国税庁の所得情報提供で国民年金空洞化を解消?!

 社会保障制度の抜本改革は、国民年金不払い・未納の国会議員が続出して議論の方向がそれた感があるが、国民保険加入者の4割近くが未納という“空洞化”問題を解消するための方策が緊急課題であることに変わりはない。19日に開かれた経済財政諮問会議では、民間議員から「国民の利便性向上、事業効率化に向けて、保険料の徴収体制を抜本的に見直し、税との一元徴収を検討すべきだ」との提案があった。

 社会保険庁と国税庁の組織の見直しも含めた改革が必要ではないかとの意見だが、省庁改革にもつながるだけに実現性は乏しいと思われる。財務省の林正和事務次官も20日の記者会見で「社会保障制度全体のあり方の議論の結果も踏まえて考えていくべき問題だ」として、現時点で税と社会保険料の一元徴収の実現は難しいと述べた。と同時に「現行制度で可能な協力関係を検討し対応していく」との考え方も示した。

 社保庁と国税庁の協力については、小泉首相が衆院予算委員会(3月16日)で「真剣に検討するように指示する」と答弁しているが、具体的には、国税庁が保有する所得情報の社保庁への提供などが検討されることになるとみられている。社保庁では、所得がありながら国民年金保険料を滞納する者の把握や、悪質な滞納者に厳正に対応するための財産差押えなどに所得情報が不可欠だからだ。
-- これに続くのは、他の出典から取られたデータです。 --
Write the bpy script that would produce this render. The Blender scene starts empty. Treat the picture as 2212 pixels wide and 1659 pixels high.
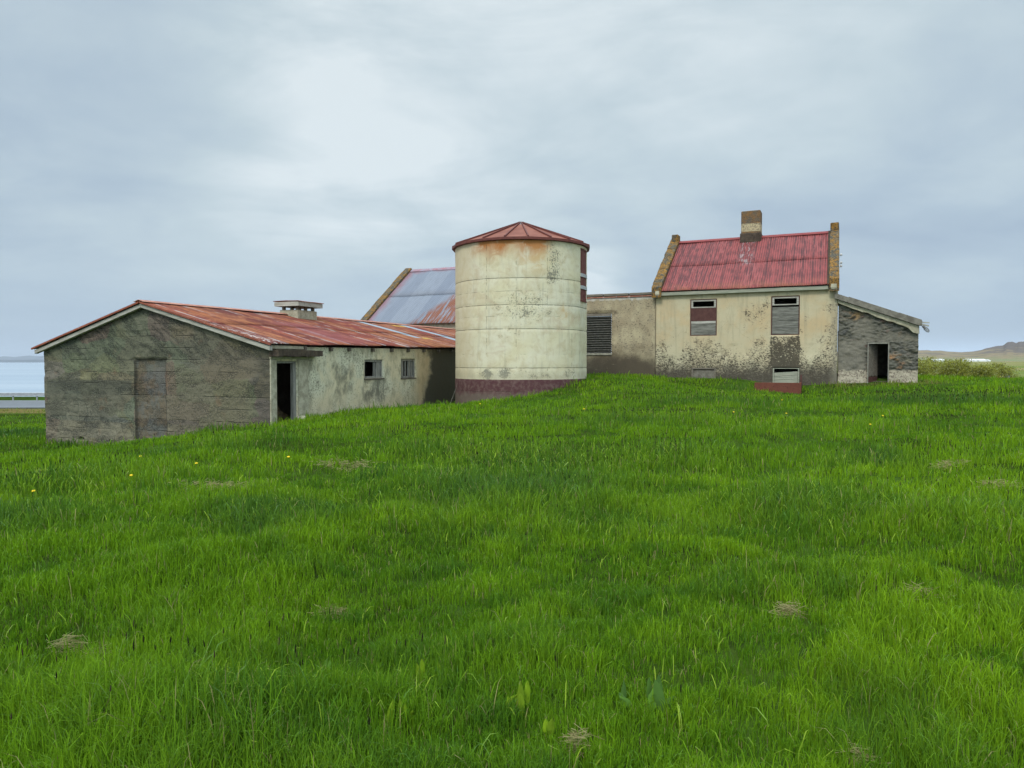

 現在は、滞納者に対して督促状の送付や戸別訪問で滞納保険料の納付を促しているが、それでも納付がない場合は財産差押えなどの強制徴収まで視野に入れた厳しい対応を辞さない方針だ。ところが、社保庁には所得情報がないため、財産調査に時間がかかることから、効率的な滞納整理を行うために国税庁に協力を仰ぎたいわけだ。税と保険料の一元徴収が現時点では難しいだけに、社保庁では国税庁との連携に空洞化解消の期待を抱く。